Spostandosi nella provincia di Nuoro, alcuni anni fa preparammo un progetto di residenza per un noto museo della zona, fra l’altro uno dei miei preferiti. Un bel progetto, non costosissimo, una bella location, io stesso la definii una residenza smart, nel senso che era molto semplice, senza complicazioni. O così pensavo. Come andò? Al solito, ormai era la norma; dopo i soliti e svariati confronti, per telefono o mezzo email, dopo aver ricevuto la nostra proposta, del museo e del referente di allora, nulla se ne seppe più. Punto e a capo.
Bandi residenze RAS, dolori forti causati dai poteri forti. Era l’era Firino (anima troppo buona per gli squali RAS), si preparavano una serie di bandi di “Residenze Artistiche” e fummo interpellati come altri operatori a dire la nostra opinione in quanto esperti in residenze. Fu l’occasione per esporre le nostre idee e la nostra visione. Ricordo due punti in particolare: innanzitutto che tali bandi dovevano essere rivolti a chi aveva reale esperienza in merito a di residenze e poi che si doveva tener conto di molte realtà del terzo settore prive di Partita IVA. Erano quindi necessarie regole precise in merito per non penalizzare nessuno. Passò il tempo e se la memoria non mi inganna passò anche l’era Firino. Arrivarono i bandi e… erano aperti a tutte le realtà, anche senza esperienza, purché avessero Partita IVA. Nuovo giro, nuova corsa. Ci adattammo (come molti) presentando un progetto insieme ad una realtà importante (forse la più importante nel cagliaritano) e con tutti i crismi. Ebbene, soldi finiti per noi ma non per quelle realtà che fino al giorno prima non sapevano nemmeno cosa fosse una residenza d’artista.
Ma in assoluto, il luogo più inaccessibile ad un confronto su una qualsiasi proposta culturale, è la città catalana, ove prima è necessario stipulare un contratto firmato con il sangue direttamente a Buckingham Palace.

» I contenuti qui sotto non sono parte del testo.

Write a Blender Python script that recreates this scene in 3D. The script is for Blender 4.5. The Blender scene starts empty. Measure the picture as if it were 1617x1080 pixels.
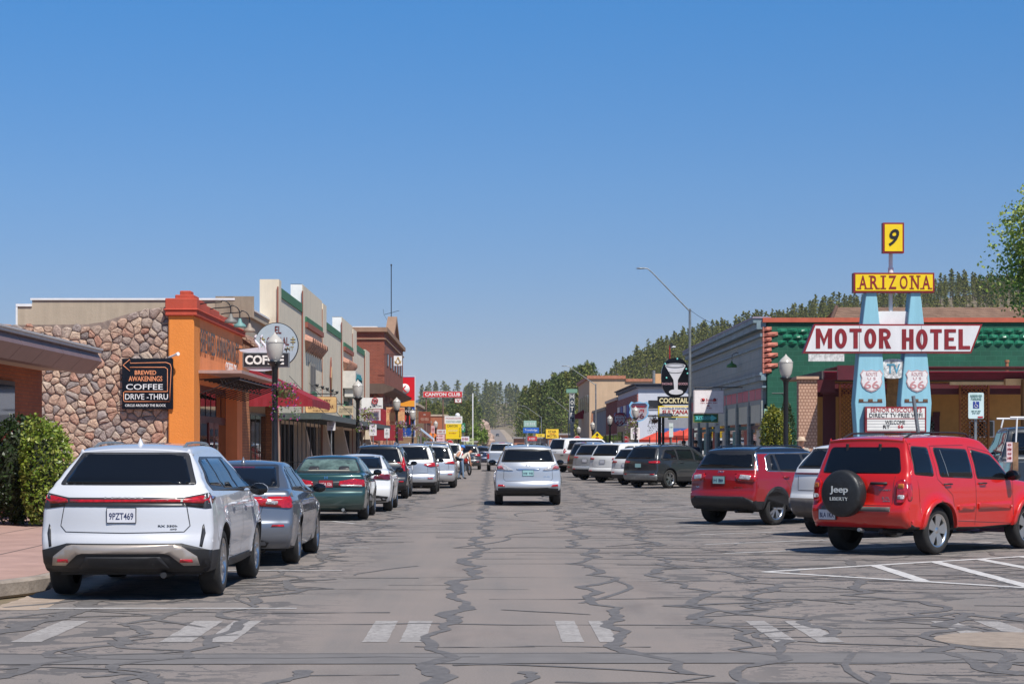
import bpy, bmesh, math, random
from mathutils import Vector, Matrix
from mathutils.bvhtree import BVHTree
from math import radians as R, sin, cos, pi
rnd = random.Random(66)
SC = bpy.context.scene
COL = SC.collection
# ---------------------------------------------------------------- camera, sky, sun, exposure
F = 3144.0            # focal length in photograph pixels (photo is 1617 wide)
CH = 1.68             # eye height
VX, VY = 775.0, 703.0 # where the street runs to in the photograph
cam_d = bpy.data.cameras.new('camera'); cam = bpy.data.objects.new('camera', cam_d); COL.objects.link(cam)
cam.location = (0, 0, CH); cam.rotation_euler = (R(90), 0, 0)
cam_d.sensor_width = 36; cam_d.lens = F/1617*36
cam_d.shift_x = (808.5-VX)/1617; cam_d.shift_y = (VY-540)/1617
cam_d.clip_start = 0.5; cam_d.clip_end = 30000
SC.camera = cam
SUN = Vector((0.27, -0.50, 0.83)).normalized()     # towards the sun
elev = math.asin(SUN.z); azim = math.atan2(SUN.x, SUN.y)
w = bpy.data.worlds.new('World'); SC.world = w; w.use_nodes = True
nt = w.node_tree; nt.nodes.clear()
sky = nt.nodes.new('ShaderNodeTexSky'); sky.sky_type = 'NISHITA'; sky.sun_disc = False
sky.sun_elevation = elev; sky.sun_rotation = azim
sky.altitude = 2000; sky.air_density = 0.7; sky.dust_density = 0.1; sky.ozone_density = 1.0
bg = nt.nodes.new('ShaderNodeBackground'); bg.inputs['Strength'].default_value = 0.10
wo = nt.nodes.new('ShaderNodeOutputWorld')
# the clear high-desert air: bluer overhead, greyer low down
tcw = nt.nodes.new('ShaderNodeTexCoord'); spw = nt.nodes.new('ShaderNodeSeparateXYZ'); nt.links.new(tcw.outputs['Generated'], spw.inputs[0])
rw = nt.nodes.new('ShaderNodeValToRGB'); e = rw.color_ramp.elements
e[0].position = 0.0; e[0].color = (.53, .46, .49, 1); e[1].position = .047; e[1].color = (.565, .530, .565, 1)
for q, c in ((.127, (.53, .725, .86, 1)), (.218, (.41, .885, 1.17, 1)), (.6, (.55, .92, 1.15, 1))):
    n_ = e.new(q); n_.color = c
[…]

Per non parlare poi, di tutte quelle realtà che in un modo o nell’altro si sono viste rubare i progetti sotto il naso, magari anche con tanto di contratto firmato, anni di lavoro, progetti, piante quotate e lettere d’incarico, tutto sempre grazie a politici disonesti, che pur di accaparrarsi l’ultimo voto, sono disposti a sacrificare il vitello grasso di turno. Senza contare gli “operatori” (o facenti tali) che se ne fregano di chi ha sacrificato tutto prima di loro, arrivando belli freschi, afferrando le redini di una diligenza scritta da altri, pur di arrampicarsi su un sistema che li ha sempre rifiutati.
Avvisatemi quando qualcosa cambierà.